Minnesota ISPs warn new legislation may stall $651M BEAD plan

  • Minnesota ISPs are protesting new legislation that includes labor provisions about prevailing wages and certification programs

  • ISPs warned that the legislation could stall broadband expansion efforts through the BEAD program 

  • The battle in Minnesota is yet another example of how state authority can influence the broadband sector

The Minnesota broadband scene is heating up as service providers rally against new legislation they say will stifle the state’s Broadband Equity, Access and Deployment (BEAD) plan.

Minnesota was awarded over $651 million as part of the federal BEAD program. The state’s initial BEAD plan was submitted last year and is still awaiting approval from the National Telecommunications and Information Administration (NTIA). Once approved, the Minnesota Office of Broadband Development can start choosing which providers will get BEAD money to build broadband infrastructure in unserved and underserved areas across the state.

But providers are saying a new State House Bill could throw a wrench into all of that.

Specifically, they are calling on legislators to remove Article 10 from the larger House Labor Omnibus bill (HF 5242), which includes new labor-related rules, including prevailing wage requirements.

Earlier this month, the Minnesota Cable Communications Association, Minnesota Telecom Alliance and WISPA sent a letter to Governor Walz claiming the regulations currently included in the bill will result in Minnesota not meeting the federal mandate established by the BEAD program.

They said Article 10 contains provisions that would increase the cost of BEAD projects and impose burdensome regulations on the broadband sector. ​Among them, the bill would require BEAD funded projects to be prevailing wage projects, which the groups said "would further increase the cost of these projects and limit the reach of the broadband investment."

If passed, the bill would also create a new broadband installer certification program based on a report by North Star Policy Action (NSPA). The letter claimed that NSPA has in the past "been criticized for its flawed findings and lack of expertise in underground construction or broadband."

Melissa Wolf, executive director of the Minnesota Cable Communications Association, warned in a statement the new rules might mean providers "simply choose not to participate" in BEAD. "It will make Minnesota less competitive and halt efforts to reach underserved populations who are still waiting for access to fast, reliable internet," added Wolf.

The House Labor Omnibus was passed on May 1. The Senate passed its version, SF 5284, on May 6. However, with the bills containing differing provisions, a conference committee had to be formed to reconcile those differences before the legislation has a chance of passing through both chambers.

State broadband battles

The conflict unfolding in Minnesota serves as another example of the significant influence states wield in shaping the broadband landscape, both at the local and federal levels.

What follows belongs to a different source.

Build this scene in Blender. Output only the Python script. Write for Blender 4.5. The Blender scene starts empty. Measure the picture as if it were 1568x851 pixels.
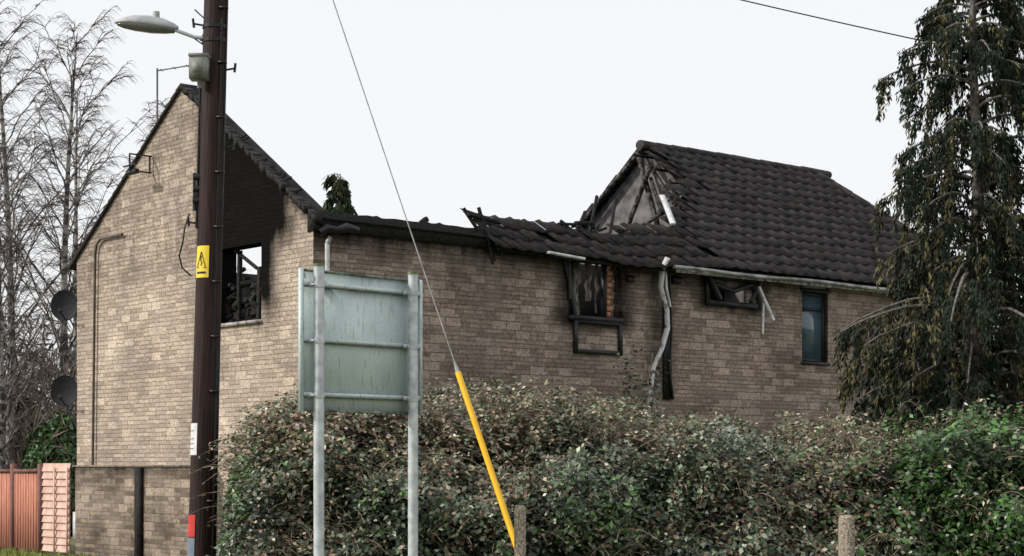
import bpy, math, random
import numpy as np
from mathutils import noise, Vector
random.seed(7); rng=np.random.default_rng(7)
scene=bpy.context.scene
COL=scene.collection

# ------------------------------------------------------------------ helpers
class MB:
    def __init__(s): s.v=[];s.q=[];s.qm=[];s.n=0;s.col=[];s.wc=[]
    def add(s,v,q,m=0,col=None,wc=None):
        v=np.asarray(v,dtype=np.float64).reshape(-1,3); q=np.asarray(q,dtype=np.int64).reshape(-1,4)
        s.v.append(v); s.q.append(q+s.n); s.qm.append(np.full(len(q),m))
        c=np.ones((len(v),4))*0.5
        if col is not None: c[:,:3]=col; c[:,3]=1
        s.col.append(c)
        w=np.zeros((len(v),3))
        if wc is not None: w[:]=wc
        s.wc.append(w); s.n+=len(v)
    def box(s,lo,hi,m=0,wc=None):
        x0,y0,z0=lo;x1,y1,z1=hi
        v=[(x0,y0,z0),(x1,y0,z0),(x1,y1,z0),(x0,y1,z0),(x0,y0,z1),(x1,y0,z1),(x1,y1,z1),(x0,y1,z1)]
        s.add(v,[(0,3,2,1),(4,5,6,7),(0,1,5,4),(1,2,6,5),(2,3,7,6),(3,0,4,7)],m,wc=wc)
    def quad(s,a,b,c,d,m=0,wc=None): s.add([a,b,c,d],[(0,1,2,3)],m,wc=wc)
    def tubes(s,P,R,sides=4,m=0,cap=False,rot=0.0,flat=1.0,col=None):
        P=np.asarray(P,float); R=np.asarray(R,float)
        if P.ndim==2: P=P[None];
        if R.ndim==0: R=np.full(P.shape[:2],float(R))
        if R.ndim==1: R=np.broadcast_to(R,P.shape[:2])
        M,K,_=P.shape
        T=np.gradient(P,axis=1); T/=np.linalg.norm(T,axis=2,keepdims=True)+1e-9
        mean=P[:,-1]-P[:,0]
        ref=np.where((np.abs(mean[:,2])>np.abs(mean[:,0])+np.abs(mean[:,1]))[:,None],np.array([[1.,0,0]]),np.array([[0,0,1.]]))[:,None,:]
        A=np.cross(T,ref); A/=np.linalg.norm(A,axis=2,keepdims=True)+1e-9
        B=np.cross(T,A)
        ang=np.arange(sides)*2*math.pi/sides+rot
        V=P[:,:,None,:]+R[:,:,None,None]*(A[:,:,None,:]*np.cos(ang)[None,None,:,None]+B[:,:,None,:]*flat*np.sin(ang)[None,None,:,None])
        idx=np.arange(M*K*sides).reshape(M,K,sides)
        a=idx[:,:-1,:];b=idx[:,1:,:];a2=np.roll(a,-1,2);b2=np.roll(b,-1,2)
        q=np.stack([a,a2,b2,b],-1).reshape(-1,4)
        s.add(V.reshape(-1,3),q,m,col=col)
        if cap and M==1:
            for ring in (V[0,0],V[0,-1]):
                c=ring.mean(0); 
                for i in range(0,sides):
                    s.add([c,ring[i],ring[(i+1)%sides],ring[(i+1)%sides]*.999+c*.001],[(0,1,2,3)],m)
    def beam(s,a,b,r=.04,m=0,flat=1.0,sides=4):
        s.tubes([[a,b]],r,sides,m,cap=True,rot=math.pi/4,flat=flat)
    def leaves(s,C,D,N,L,W,col,m=0):
        D=D/(np.linalg.norm(D,axis=1,keepdims=True)+1e-9)
        S=np.cross(D,N); S/=np.linalg.norm(S,axis=1,keepdims=True)+1e-9
        U=np.cross(S,D)
        L=L[:,None];W=W[:,None]
        v=np.stack([C,C+D*L*.45+S*W*.5+U*W*.12,C+D*L,C+D*L*.45-S*W*.5+U*W*.12],1).reshape(-1,3)
        q=np.arange(len(C)*4).reshape(-1,4)
        s.add(v,q,m,col=np.repeat(col,4,axis=0))
    def obj(s,name,mats,parent=None,smooth=False,loc=None):
        v=np.concatenate(s.v);q=np.concatenate(s.q);m=np.concatenate(s.qm)
        me=bpy.data.meshes.new(name)
        me.vertices.add(len(v)); me.vertices.foreach_set('co',v.ravel().astype(np.float32))
        me.loops.add(q.size); me.loops.foreach_set('vertex_index',q.ravel().astype(np.int32))
        me.polygons.add(len(q)); me.polygons.foreach_set('loop_start',(np.arange(len(q))*4).astype(np.int32))
        me.polygons.foreach_set('material_index',m.astype(np.int32))
        if smooth: me.polygons.foreach_set('use_smooth',np.ones(len(q),bool))
        a=me.attributes.new('col','FLOAT_COLOR','POINT'); a.data.foreach_set('color',np.concatenate(s.col).ravel().astype(np.float32))
        a=me.attributes.new('wc','FLOAT_VECTOR','POINT'); a.data.foreach_set('vector',np.concatenate(s.wc).ravel().astype(np.float32))
        for mm in mats: me.materials.append(mm)
        me.update(calc_edges=True)
        o=bpy.data.objects.new(name,me); COL.objects.link(o)
        if parent: o.parent=parent
        if loc: o.location=loc
        return o
def empty(name,loc=(0,0,0),rz=0):
    o=bpy.data.objects.new(name,None); COL.objects.link(o); o.location=loc; o.rotation_euler=(0,0,rz); return o

def mat(name,c1,c2=None,scale=8,rough=.7,metal=0,bump=0.0,spec=.5,detail=6,stretch=(1,1,1),lo=.35,hi=.65,attr=False,trans=0):
    m=bpy.data.materials.new(name); m.use_nodes=True; nt=m.node_tree; n=nt.nodes; l=nt.links
    b=n['Principled BSDF']; b.inputs['Roughness'].default_value=rough; b.inputs['Metallic'].default_value=metal
    b.inputs['Specular IOR Level'].default_value=spec
    if attr:
        at=n.new('ShaderNodeAttribute'); at.attribute_name='col'
        l.new(at.outputs['Color'],b.inputs['Base Color'])
        return m
    tc=n.new('ShaderNodeTexCoord'); mp=n.new('ShaderNodeMapping'); mp.inputs['Scale'].default_value=stretch
    l.new(tc.outputs['Object'],mp.inputs['Vector'])
    nz=n.new('ShaderNodeTexNoise'); nz.inputs['Scale'].default_value=scale; nz.inputs['Detail'].default_value=detail
    l.new(mp.outputs[0],nz.inputs['Vector'])
    cr=n.new('ShaderNodeValToRGB'); cr.color_ramp.elements[0].position=lo; cr.color_ramp.elements[1].position=hi
    c2=c2 or c1
    cr.color_ramp.elements[0].color=(*c1,1); cr.color_ramp.elements[1].color=(*c2,1)
    l.new(nz.outputs['Fac'],cr.inputs[0]); l.new(cr.outputs[0],b.inputs['Base Color'])
    if bump:
        bp=n.new('ShaderNodeBump'); bp.inputs['Strength'].default_value=bump; bp.inputs['Distance'].default_value=.02
        l.new(nz.outputs['Fac'],bp.inputs['Height']); l.new(bp.outputs[0],b.inputs['Normal'])
    return m

def brick_mat(name,ca,cb,cc,mortar,soot_all=0.0,thr=.8):
    m=bpy.data.materials.new(name); m.use_nodes=True; nt=m.node_tree; n=nt.nodes; l=nt.links
    b=n['Principled BSDF']; b.inputs['Roughness'].default_value=.9
    at=n.new('ShaderNodeAttribute'); at.attribute_name='wc'
    def brick(w,h,c1,c2,mo,ms,off=.5):
        k=n.new('ShaderNodeTexBrick'); k.inputs['Scale'].default_value=1; k.inputs['Brick Width'].default_value=w
        k.inputs['Row Height'].default_value=h; k.inputs['Mortar Size'].default_value=ms; k.inputs['Mortar Smooth'].default_value=.4
        k.inputs['Color1'].default_value=(*c1,1);k.inputs['Color2'].default_value=(*c2,1);k.inputs['Mortar'].default_value=(*mo,1)
        k.offset=off; l.new(at.outputs['Vector'],k.inputs['Vector']); return k
    def mix(f,a,b_,t='MIX'):
        x=n.new('ShaderNodeMix'); x.data_type='RGBA'; x.blend_type=t
        for s_,val in ((0,f),(6,a),(7,b_)):
            if isinstance(val,(int,float)): x.inputs[s_].default_value=val
            elif isinstance(val,tuple): x.inputs[s_].default_value=(*val,1)
            else: l.new(val,x.inputs[s_])
        return x.outputs[2]
    def ramp(src,p0,p1,a=0,b_=1):
        r=n.new('ShaderNodeMapRange'); r.inputs[1].default_value=p0;r.inputs[2].default_value=p1;r.inputs[3].default_value=a;r.inputs[4].default_value=b_
        l.new(src,r.inputs[0]); return r.outputs[0]
    def nz(sc,det=5,vec=None):
        k=n.new('ShaderNodeTexNoise'); k.inputs['Scale'].default_value=sc;k.inputs['Detail'].default_value=det
        l.new(vec or at.outputs['Vector'],k.inputs['Vector']); return k.outputs['Fac']
    small=brick(.34,.066,ca,cb,mortar,.006,.43)
    small.squash=.6; small.squash_frequency=3
    big=brick(.29,.132,cc,ca,mortar,.007,.37)
    sel=brick(.29,.132,(0,0,0),(1,1,1),(0,0,0),0,.37)
    sm=ramp(sel.outputs['Color'],thr,thr+.02)
    col=mix(sm,small.outputs['Color'],big.outputs['Color'])
    def mul(col,f):
        cv=n.new('ShaderNodeCombineColor'); [l.new(f,cv.inputs[i]) for i in range(3)]
        return mix(1.0,col,cv.outputs[0],'MULTIPLY')
    col=mul(col,ramp(nz(.8,5),.3,.7,.70,1.22))
    col=mul(col,ramp(nz(24,6),.25,.75,.50,1.40))
    col=mix(ramp(nz(1.7,3),.40,.65,0,.30),col,(.30,.255,.23))
    sp=n.new('ShaderNodeSeparateXYZ'); l.new(at.outputs['Vector'],sp.inputs[0])
    mpv=n.new('ShaderNodeMapping'); mpv.inputs['Scale'].default_value=(1.6,.5,0); l.new(at.outputs['Vector'],mpv.inputs[0])
    nn=ramp(nz(3.0,8,mpv.outputs[0]),.3,.7,-.16,.16)
    ad=n.new('ShaderNodeMath'); ad.operation='ADD'; l.new(sp.outputs[2],ad.inputs[0]); l.new(nn,ad.inputs[1])
    s1=ramp(ad.outputs[0],.06,.84,soot_all,.99)
    col=mix(s1,col,(.004,.004,.0045))
    l.new(col,b.inputs['Base Color'])
    l.new(ramp(s1,0,1,.2,.03),b.inputs['Specular IOR Level'])
    bp=n.new('ShaderNodeBump'); bp.inputs['Strength'].default_value=.9; bp.inputs['Distance'].default_value=.015
    h=mix(sm,small.outputs['Fac'],big.outputs['Fac'])
    hh=n.new('ShaderNodeMath'); hh.operation='MULTIPLY_ADD'; l.new(h,hh.inputs[0]); hh.inputs[1].default_value=-1; l.new(nz(40,4),hh.inputs[2])
    l.new(hh.outputs[0],bp.inputs['Height']); l.new(bp.outputs[0],b.inputs['Normal'])
    return m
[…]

A similar fight is going on in the Colorado legislature, where state lawmakers introduced a bill that would mandate prevailing wages for certain projects using state or federal money.

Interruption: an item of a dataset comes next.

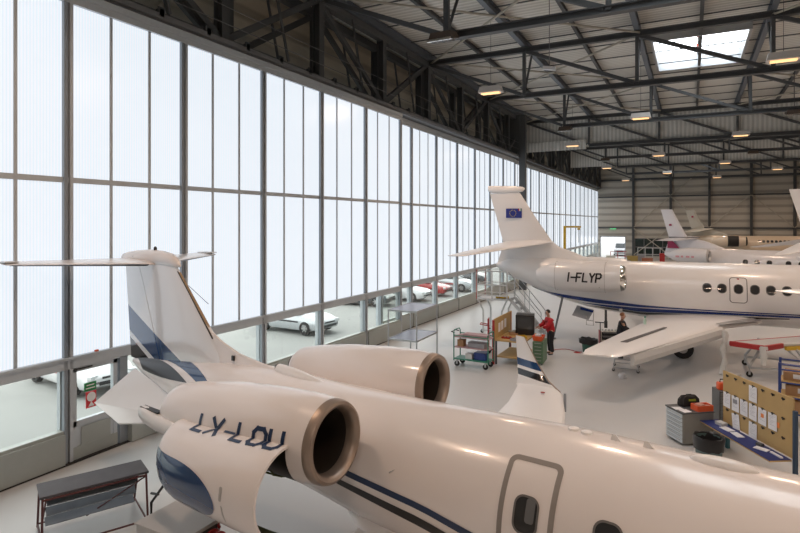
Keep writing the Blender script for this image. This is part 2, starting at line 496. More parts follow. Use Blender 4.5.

Local union workers said the legislation would help avoid "shoddy work and upset customers," while the Colorado Broadband Office argued it would deter broadband providers from participating in grant programs like BEAD.

That bill in Colorado is still bouncing around between stakeholders as they hash out possible amendments before an official vote.

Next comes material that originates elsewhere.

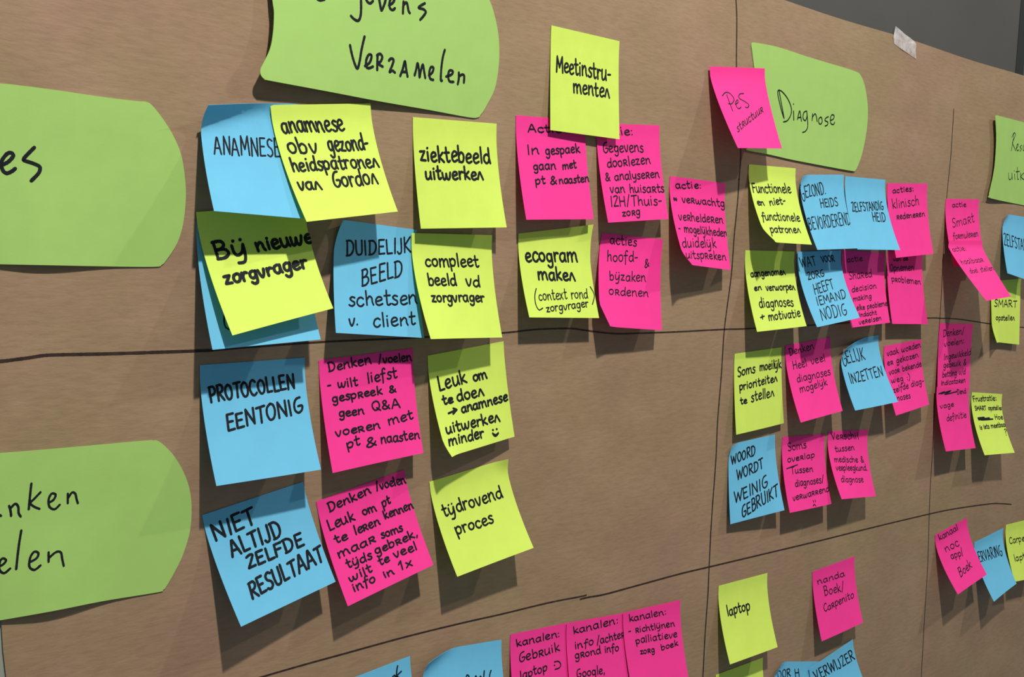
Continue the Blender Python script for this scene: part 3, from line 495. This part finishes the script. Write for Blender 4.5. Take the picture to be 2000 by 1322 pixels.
  [('kanalen:', 1008.6, 1262.7, 1094.0, 1243.2, 14.6, 2.5), ('Gebruik', 1012.9, 1294.2, 1093.4, 1270.5, 18.2, 2.5), ('laptop', 1016.1, 1327.1, 1068.8, 1309.5, 16.3, 2.5), ('*', [[(1082.4, 1299.1), (1083.5, 1299.1)], [(1082.7, 1292.6), (1090.5, 1291.3), (1095.1, 1297.8), (1091.8, 1304.3), (1084.0, 1306.9)]], 2.5)]),
 ('kan2', 'P', [(1107, 1217), (1219, 1197), (1234, 1372), (1121, 1400)], 12.0, 12.0, 1.5,
  'pink sticky note reading "kanalen: info/achtergrond info", middle of three joined',
  [('kanalen:', 1119.5, 1238.3, 1207.8, 1216.6, 14.6, 2.4), ('info', 1122.7, 1267.5, 1159.7, 1258.5, 14.6, 2.4), ('/achter', 1165.6, 1258.4, 1220.8, 1244.5, 14.6, 2.4), ('grond', 1122.7, 1286.4, 1174.0, 1275.7, 14.6, 2.4), ('info', 1180.6, 1274.7, 1209.1, 1270.5, 14.6, 2.4), ('Google,', 1126.6, 1323.2, 1181.8, 1314.7, 15.9, 2.4)]),
 ('kan3', 'P', [(1217, 1196.8), (1328.7, 1171.6), (1349, 1345), (1240, 1376)], 14.0, 14.0, 2.5,
  'pink sticky note reading "kanalen: - richtlijnen palliatieve zorg", right of three joined',
  [('kanalen:', 1228.6, 1214.2, 1302.0, 1199.8, 13.5, 2.2), ('- richtlijnen', 1227.3, 1237.5, 1317.9, 1222.5, 12.5, 2.2), ('palliatieve', 1242.0, 1257.1, 1322.8, 1243.3, 13.5, 2.2), ('zorg', 1250.0, 1277.9, 1278.7, 1272.7, 11.8, 2.2), ('boek', 1291.1, 1269.9, 1324.6, 1259.9, 11.0, 2.2)]),
 ('blk', 'B', [(652, 1338), (800.5, 1281), (832, 1475), (686, 1535)], 12.0, 12.0, 0.5,
  'blue sticky note at the bottom edge, left of the curled blue one',
  [('*', [[(776.5, 1300.1), (774.9, 1309.2), (774.1, 1322.4), (773.7, 1332.3)], [(783.6, 1310.9), (775.7, 1319.9), (782.3, 1324.9)], [(771.6, 1332.3), (765.8, 1324.1), (770.8, 1318.8), (772.4, 1327.4)]], 3.0)]),
 ('blm', 'B', [(822, 1275), (979.5, 1249), (1001, 1445), (846, 1478)], 14.0, 18.0, 0.5,
  'blue sticky note at the bottom edge beside three pink ones, corner curled',
  [('*', [[(945.7, 1310.0), (944.0, 1329.0)], [(958.9, 1309.2), (956.4, 1317.5), (955.6, 1329.0)], [(908.5, 1329.0), (911.8, 1318.3), (916.0, 1320.8)], [(925.9, 1329.0), (929.2, 1319.9), (932.5, 1329.0)], [(935.0, 1329.0), (938.3, 1320.4), (941.6, 1329.0)]], 3.0)]),
]
CARD_TEXT = {
 'C1': [('*', [[(1.3, 322.8), (15.4, 316.4), (25.7, 304.8), (21.9, 298.4), (12.9, 300.9), (2.6, 316.4), (5.1, 331.8), (12.9, 338.2), (23.1, 334.4), (29.6, 329.2)], [(66.9, 288.1), (56.6, 298.4), (46.3, 309.9), (48.9, 313.8), (64.3, 318.9), (77.2, 325.4), (77.2, 334.4), (72.0, 342.1), (61.2, 352.9)]], 6.0)],
 'C2': [('*', [[(620.4, -1.3), (625.6, 0.5), (633.4, -1.3)], [(704.9, -5.2), (705.2, 15.6), (704.1, 31.2), (699.7, 40.3), (691.9, 37.7), (685.4, 31.2)], [(714.0, -3.1), (717.9, 3.9), (723.1, 6.5), (728.3, 2.1)], [(740.0, -3.9), (742.6, 10.4), (744.7, 20.3), (747.8, 15.6), (751.7, 5.2), (753.5, -3.9)], [(759.5, 10.4), (767.3, 5.2), (769.9, -1.3), (763.4, -2.6), (760.3, 7.8), (762.1, 16.9), (767.3, 19.5), (771.2, 16.1)], [(788.1, 3.1), (787.3, 15.6), (786.8, 26.0)], [(787.6, 10.4), (793.3, 4.7), (795.9, 10.4), (797.7, 20.8), (800.3, 25.5)], [(829.7, 6.5), (820.6, 11.7), (818.0, 15.6), (827.1, 18.2), (831.5, 23.4), (827.1, 31.2), (820.6, 38.5)], [(683.6, 88.4), (686.7, 104.0), (691.9, 122.2), (697.9, 133.9), (702.3, 119.6), (706.2, 96.2), (711.9, 71.5)], [(712.7, 128.7), (721.8, 122.2), (725.7, 109.2), (720.5, 106.6), (715.3, 117.0), (715.3, 130.0), (720.5, 133.1), (728.3, 130.0)], [(737.4, 106.6), (736.9, 119.6), (736.6, 136.5)], [(736.1, 107.9), (742.6, 105.3), (746.5, 111.8), (742.6, 120.9), (737.4, 122.2), (742.6, 127.4), (747.3, 130.0)], [(759.5, 118.3), (763.4, 114.4), (768.6, 117.0), (766.0, 127.4), (760.8, 140.4), (766.0, 137.8), (771.2, 141.7)], [(781.6, 148.2), (786.8, 133.9), (790.7, 119.6), (793.3, 135.2), (795.9, 149.5)], [(784.7, 140.4), (794.1, 140.4)], [(809.7, 146.9), (812.8, 135.2), (815.4, 123.5), (818.0, 135.2), (819.3, 150.8), (821.9, 137.8), (825.8, 126.1), (828.4, 140.4), (830.5, 152.1)], [(837.5, 146.9), (844.0, 141.7), (846.6, 132.6), (841.4, 131.3), (838.3, 141.7), (840.1, 153.4), (846.1, 156.0)], [(868.7, 97.5), (864.8, 111.8), (861.7, 135.2), (860.9, 156.0), (863.3, 157.3)], [(871.3, 149.5), (881.7, 145.6), (884.3, 139.1), (877.8, 137.8), (875.2, 148.2), (877.8, 158.6), (885.6, 159.9)], [(896.0, 141.7), (896.0, 153.4), (893.9, 164.3)], [(896.0, 149.5), (902.5, 145.6), (906.4, 148.2), (905.9, 161.2)]], 4.8)],
 'C3': [('*', [[(-4.7, 1003.4), (2.0, 1007.3)], [(17.8, 987.6), (20.5, 997.4), (21.7, 1007.3)], [(19.7, 993.5), (29.6, 983.6), (35.5, 989.5), (36.3, 1001.4), (40.3, 1008.5)], [(61.2, 944.1), (58.4, 969.8), (56.1, 994.3)], [(79.0, 961.1), (67.1, 973.7), (59.2, 982.4), (67.1, 989.5), (77.0, 993.5)], [(94.8, 981.6), (104.6, 975.7), (108.6, 965.8), (100.7, 963.9), (94.8, 975.7), (96.7, 989.5), (106.6, 994.3), (116.5, 985.6)], [(132.3, 963.9), (132.3, 982.4)], [(132.3, 973.7), (140.2, 961.9), (146.9, 963.9), (149.3, 973.7), (152.0, 982.4)], [(-2.0, 1106.0), (5.9, 1102.1), (11.8, 1094.2), (5.9, 1090.2), (0.0, 1096.2), (-1.2, 1111.9), (7.9, 1119.1), (19.7, 1110.0)], [(41.5, 1035.7), (36.3, 1068.5), (31.6, 1111.2)], [(57.3, 1098.1), (71.1, 1090.2), (75.0, 1080.4), (67.1, 1077.2), (59.2, 1088.3), (57.3, 1106.0), (67.1, 1112.7), (79.0, 1104.0)], [(94.8, 1078.4), (94.8, 1096.9)], [(94.8, 1090.2), (108.6, 1078.4), (118.5, 1078.4), (121.6, 1092.2), (124.4, 1104.8)]], 3.9)],
 'C4': [('*', [[(1531.2, 231.1), (1526.8, 217.9), (1522.4, 200.4), (1519.1, 183.9), (1520.2, 176.2), (1527.9, 179.5), (1538.9, 193.8), (1545.4, 211.3), (1544.3, 224.5), (1537.8, 235.4), (1530.1, 238.1)], [(1521.3, 176.2), (1525.7, 200.4), (1531.2, 230.0)], [(1549.8, 216.8), (1550.3, 234.3)], [(1549.6, 203.0), (1550.0, 203.4)], [(1557.5, 233.2), (1559.7, 222.3), (1561.9, 216.8), (1564.1, 228.9), (1565.2, 236.5)], [(1558.6, 230.0), (1564.1, 228.9)], [(1575.0, 216.8), (1569.6, 220.1), (1568.5, 231.1), (1572.9, 235.4), (1576.1, 226.7), (1575.7, 217.9), (1577.2, 235.4), (1577.2, 248.6), (1572.9, 256.3), (1567.4, 258.5)], [(1587.1, 222.3), (1586.0, 235.4)], [(1586.7, 228.9), (1591.5, 222.3), (1594.1, 226.7), (1595.9, 237.2)], [(1602.5, 228.9), (1599.2, 232.1), (1599.2, 239.8), (1602.5, 242.5), (1605.7, 237.6), (1604.6, 230.0), (1602.5, 228.9)], [(1617.8, 227.8), (1612.3, 231.1), (1611.2, 235.4), (1616.7, 238.7), (1615.6, 244.2), (1611.2, 246.0)], [(1621.8, 235.4), (1627.7, 232.1), (1628.8, 225.6), (1624.4, 224.5), (1621.8, 231.1), (1622.6, 240.9), (1627.7, 243.1), (1629.9, 238.7)]], 2.6)],
 'C5': [('*', [[(1975.1, 294.3), (1978.3, 276.3), (1980.0, 261.4)], [(1976.2, 267.8), (1980.4, 259.3), (1983.0, 263.6), (1978.3, 276.3), (1977.2, 279.4), (1981.5, 289.0), (1983.6, 294.3)], [(1984.7, 290.0), (1987.8, 285.8), (1988.5, 281.6), (1986.4, 282.6), (1985.3, 289.0), (1987.2, 294.3), (1990.0, 292.2)], [(1995.3, 283.7), (1992.1, 286.9), (1994.8, 291.1), (1992.1, 295.3)], [(1998.4, 283.7), (1998.4, 293.2), (2002.0, 294.3)], [(1969.8, 337.7), (1970.3, 348.3), (1973.0, 350.8), (1976.2, 346.2), (1976.2, 337.7)], [(1976.2, 337.7), (1977.2, 350.4)], [(1981.5, 339.8), (1982.1, 350.4)], [(1980.6, 333.5), (1981.1, 333.9)], [(1986.8, 327.1), (1987.2, 348.3), (1989.3, 350.0)], [(1984.2, 335.6), (1991.0, 334.5)], [(1993.1, 337.7), (1993.6, 351.5)], [(1999.5, 337.7), (1994.2, 345.1), (2000.6, 351.5)], [(2004.2, 283.7), (2004.8, 294.3)]], 1.9)],
}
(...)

In another state-level broadband battle in New York last month, ISP efforts were thwarted when a Second Circuit court panel ruled in favor of a law that requires them to offer low-cost services for low-income customers.

Initially, a district court sided with ISPs against the requirement, but the Second Circuit ruling overturned that decision, ultimately supporting the state law. Barbara van Schewick, professor of law at Stanford and Director of the Center for Internet and Society, said the New York outcome demonstrated that "states have wide authority to act."

Meanwhile, ISP advocates said they were "disappointed by the court’s decision and New York state’s move for rate regulation in competitive industries."